Disgraceful behaviour at cricket tournament

PUBLISHED : Tuesday, 05 November, 2002, 12:00am
UPDATED : Tuesday, 05 November, 2002, 12:00am

The Hong Kong Cricket Sixes tournament is supposed to be a superb family weekend, as star players from across the world gather in Hong Kong for two days of entertaining cricket.

Instead, the weekend was marred by the idiocy of a handful of fans and the incompetence of the Kowloon Cricket Club stewards. Quite how one fan waving the Pakistan flag and wearing an Osama bin Laden mask was allowed to approach a stand of British and Australian fans, some of them Hong Kong rugby players, a mere three weeks after the Bali bombing, without being stopped and the mask confiscated is bad enough.

The fact that he was cheered on and clapped by some stewards is unforgivable.

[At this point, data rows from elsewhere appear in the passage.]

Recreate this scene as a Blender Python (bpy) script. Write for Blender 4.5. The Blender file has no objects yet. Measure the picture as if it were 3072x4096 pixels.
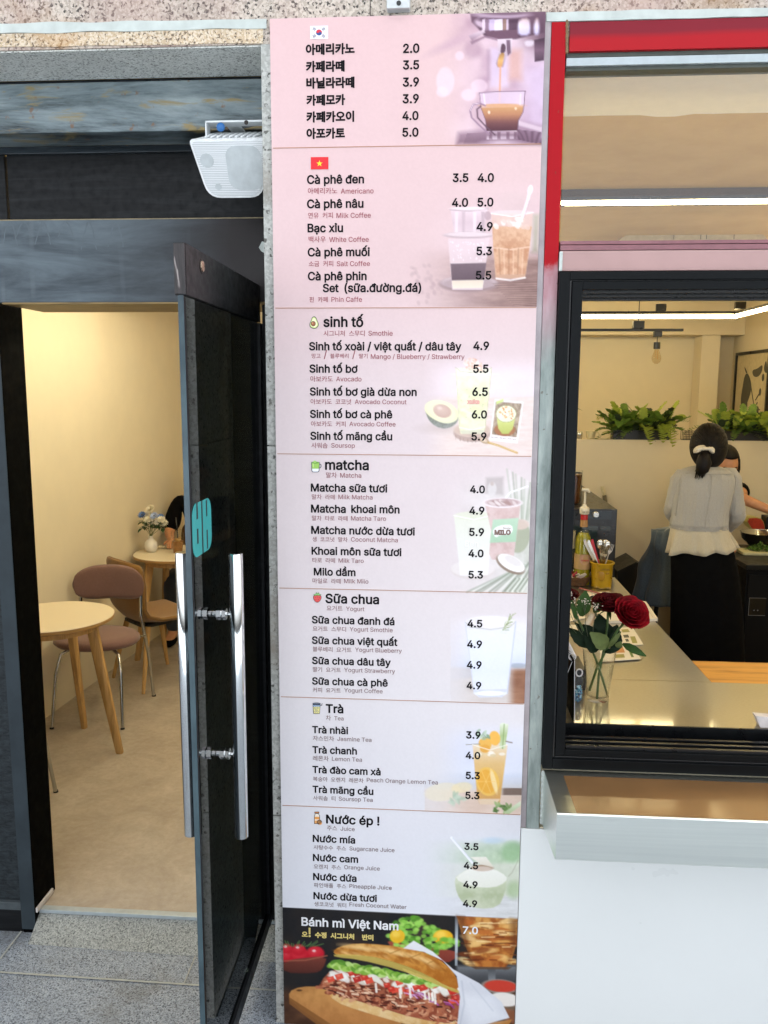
import bpy, bmesh, math, random, os
import numpy as np
from mathutils import Vector, Matrix, Euler, noise as mnoise
from mathutils.geometry import tessellate_polygon, delaunay_2d_cdt
R = math.radians
SC = bpy.context.scene
COL = SC.collection
random.seed(7)

# ------------------------------------------------------------------ camera
YAW, PITCH, ROLL, FPX, CAM = 0.06954745, 0.14655468, 0.00473652, 3300.0, Vector((0.0, -2.3, 1.9))
_fw = Vector((-math.sin(YAW)*math.cos(PITCH), math.cos(YAW)*math.cos(PITCH), -math.sin(PITCH)))
_r = _fw.cross(Vector((0, 0, 1))).normalized(); _u = _r.cross(_fw)
_r2 = _r*math.cos(ROLL)+_u*math.sin(ROLL); _u2 = -_r*math.sin(ROLL)+_u*math.cos(ROLL)
cam_data = bpy.data.cameras.new('camera'); cam = bpy.data.objects.new('camera', cam_data); COL.objects.link(cam)
m3 = Matrix((_r2, _u2, -_fw)).transposed()
cam.matrix_world = Matrix.Translation(CAM) @ m3.to_4x4()
cam_data.sensor_fit = 'VERTICAL'; cam_data.sensor_height = 36.0; cam_data.lens = FPX/4096*36.0
cam_data.clip_start = 0.05; cam_data.clip_end = 500
SC.camera = cam

# ------------------------------------------------------------------ light
SUN_EL, SUN_AZ = 52.0, 25.0            # the sun stands behind the building, the shop front is in open shade
wd = bpy.data.worlds.new('World'); SC.world = wd; wd.use_nodes = True
nt = wd.node_tree; nt.nodes.clear()
sky = nt.nodes.new('ShaderNodeTexSky'); sky.sky_type = 'NISHITA'; sky.sun_disc = False
sky.sun_elevation = R(SUN_EL); sky.sun_rotation = R(SUN_AZ); sky.air_density = 0.7; sky.dust_density = 6.0; sky.ozone_density = 0.4
bg = nt.nodes.new('ShaderNodeBackground'); bg.inputs[1].default_value = 0.15
wo = nt.nodes.new('ShaderNodeOutputWorld')
hs = nt.nodes.new('ShaderNodeHueSaturation'); hs.inputs['Saturation'].default_value = 0.20
nt.links.new(sky.outputs[0], hs.inputs['Color']); nt.links.new(hs.outputs[0], bg.inputs[0]); nt.links.new(bg.outputs[0], wo.inputs[0])
sl = bpy.data.lights.new('sun', 'SUN'); sl.energy = 4.0; sl.angle = R(0.5); sl.color = (1.0, 0.97, 0.92)
so = bpy.data.objects.new('sun', sl); COL.objects.link(so)
sd = Vector((math.sin(R(SUN_AZ))*math.cos(R(SUN_EL)), math.cos(R(SUN_AZ))*math.cos(R(SUN_EL)), math.sin(R(SUN_EL))))
so.rotation_euler = sd.to_track_quat('Z', 'Y').to_euler(); so.location = (0, 0, 12)
SC.view_settings.view_transform = 'Standard'; SC.view_settings.look = 'None'
SC.view_settings.exposure = 2.5; SC.view_settings.gamma = 1.0
try:
    SC.cycles.use_denoising = True; SC.cycles.denoiser = 'OPENIMAGEDENOISE'
    SC.cycles.max_bounces = 10; SC.cycles.diffuse_bounces = 5; SC.cycles.glossy_bounces = 5; SC.cycles.transmission_bounces = 8
    SC.cycles.transparent_max_bounces = 12; SC.cycles.sample_clamp_indirect = 6.0; SC.cycles.caustics_refractive = False
except Exception:
    pass

# ------------------------------------------------------------------ pixel (of the 3072x4096 photo) to a point on a real plane
def ray(px, py):
    return _fw + _r2*((px-1536)/FPX) - _u2*((py-2048)/FPX)
def aY(px, py, y):
    d = ray(px, py); return CAM + d*((y-CAM.y)/d.y)
def aZ(px, py, z):
    d = ray(px, py); return CAM + d*((z-CAM.z)/d.z)
def aX(px, py, x):
    d = ray(px, py); return CAM + d*((x-CAM.x)/d.x)
def mpp(y):                                   # metres per photo pixel at that depth
    return (y-CAM.y)/FPX

# ------------------------------------------------------------------ materials
def srgb(c):
    if isinstance(c, str): c = [int(c[i:i+2], 16)/255 for i in (0, 2, 4)]
    return tuple((x/12.92 if x <= 0.04045 else ((x+0.055)/1.055)**2.4) for x in c)
MATS = {}
class NB:
    """small node-graph writer"""
    def __init__(s, name):
        s.m = bpy.data.materials.new(name); s.m.use_nodes = True; s.t = s.m.node_tree; s.n = s.t.nodes; s.n.clear()
        s.out = s.n.new('ShaderNodeOutputMaterial'); s.b = s.n.new('ShaderNodeBsdfPrincipled')
        s.t.links.new(s.b.outputs[0], s.out.inputs[0]); s._co = None
    def link(s, a, b): s.t.links.new(a, b)
    def co(s, scale=None):
        if s._co is None: s._co = s.n.new('ShaderNodeTexCoord').outputs['Object']
        if scale is None: return s._co
        mp = s.n.new('ShaderNodeMapping'); s.link(s._co, mp.inputs[0]); mp.inputs['Scale'].default_value = scale; return mp.outputs[0]
    def noise(s, scale, detail=4, rough=.55, vec=None, dist=0):
        n = s.n.new('ShaderNodeTexNoise'); n.inputs['Scale'].default_value = scale; n.inputs['Detail'].default_value = detail
        n.inputs['Roughness'].default_value = rough; n.inputs['Distortion'].default_value = dist
        s.link(vec if vec is not None else s.co(), n.inputs['Vector']); return n.outputs['Fac']
    def ramp(s, fac, stops, const=False):
        r = s.n.new('ShaderNodeValToRGB'); e = r.color_ramp.elements
        while len(e) < len(stops): e.new(0.5)
        for k, (p, c) in enumerate(stops):
            e[k].position = p; e[k].color = (*c, 1) if len(c) == 3 else c
        if const: r.color_ramp.interpolation = 'CONSTANT'
        s.link(fac, r.inputs[0]); return r.outputs[0]
    def mask(s, fac, a, b):
        return s.ramp(fac, [(a, (0, 0, 0)), (b, (1, 1, 1))])
    def mix(s, fac, a, b, mode='MIX'):
        n = s.n.new('ShaderNodeMix'); n.data_type = 'RGBA'; n.blend_type = mode
        for k, v in ((0, fac), (6, a), (7, b)):
            if isinstance(v, (int, float)): n.inputs[k].default_value = v
            elif isinstance(v, tuple): n.inputs[k].default_value = (*v[:3], 1)
            else: s.link(v, n.inputs[k])
        return n.outputs[2]
    def math(s, op, a, b=0.0):
        n = s.n.new('ShaderNodeMath'); n.operation = op
        for k, v in ((0, a), (1, b)):
            if isinstance(v, (int, float)): n.inputs[k].default_value = v
            else: s.link(v, n.inputs[k])
        return n.outputs[0]
    def xyz(s, ax):
        n = s.n.new('ShaderNodeSeparateXYZ'); s.link(s.co(), n.inputs[0]); return n.outputs[ax]
    def bump(s, h, strength=.3, dist=.002):
        n = s.n.new('ShaderNodeBump'); n.inputs['Strength'].default_value = strength; n.inputs['Distance'].default_value = dist
        s.link(h, n.inputs['Height']); s.link(n.outputs[0], s.b.inputs['Normal'])
    def set(s, **k):
        for n, v in k.items():
            i = s.b.inputs[{'col': 'Base Color', 'rough': 'Roughness', 'metal': 'Metallic', 'spec': 'Specular IOR Level', 'trans': 'Transmission Weight', 'ior': 'IOR', 'coat': 'Coat Weight', 'sheen': 'Sheen Weight', 'em': 'Emission Color', 'ems': 'Emission Strength', 'alpha': 'Alpha', 'sss': 'Subsurface Weight'}[n]]
            if isinstance(v, (int, float)): i.default_value = v
            elif isinstance(v, tuple): i.default_value = (*v[:3], 1)
            else: s.link(v, i)
        return s
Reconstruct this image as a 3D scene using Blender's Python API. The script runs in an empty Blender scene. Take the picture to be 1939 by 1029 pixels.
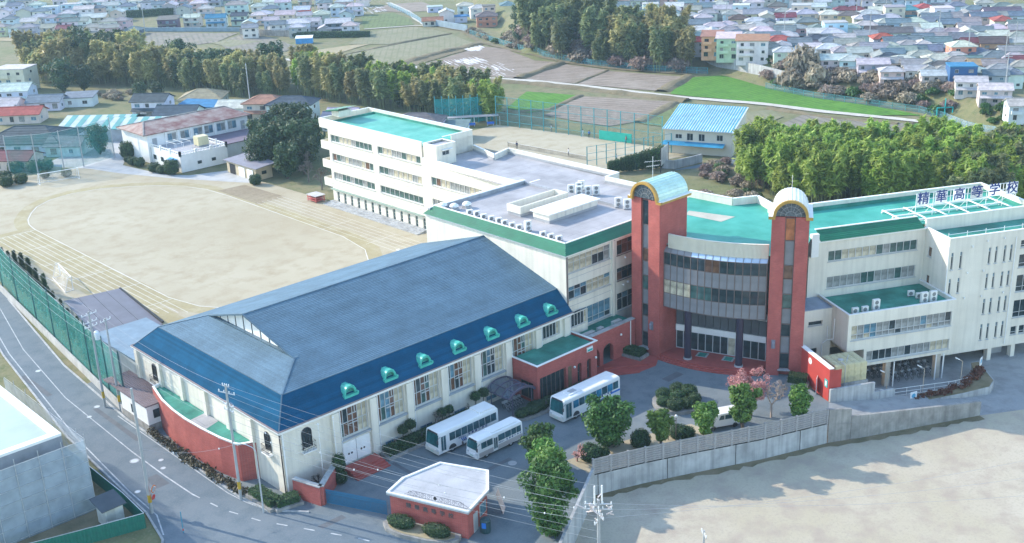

The mask wearer ended up being sprayed with beer and pelted with cans by a small number of angry British and Australian fans. Around 30 Pakistani fans responded by charging the stand, which contained women and children, showering everyone with glass bottles and full cans. Luckily, no one was seriously injured. Once again, the hapless officials did nothing to help.

The fact that spectators can be stopped from entering the ground carrying a single apple, as indeed one fan in front of me was, and yet others were allowed in with bin Laden masks or T-shirts is outrageous. And I know I am not alone in saying that I will never attend the Hong Kong Sixes tournament again.



I am an American citizen who has lived in Hong Kong for more than 15 years and have enjoyed the cricket and rugby sporting events that define a unique characteristic of Hong Kong.

The incident in the Cricket Sixes on Sunday, when a man put on a mask of Osama bin Laden and waved a large Pakistan flag was condemned by my friends from the Pakistan Association who I was sitting with throughout the two-day event.

The provocateur then ran over to the west stand where there was a large contingent of England supporters and made obscene gestures to the crowd. Water bottles and beer cans then began to fly back and forth and it looked as if a scuffle would break out.

It was an insensitive outrage because there were many of us at the matches who lost friends in Bali and New York.

Why was he waving a Pakistan flag, thus denigrating the symbol of a nation?

This was an isolated incident that did not reflect the true feelings of the Pakistani community in Hong Kong.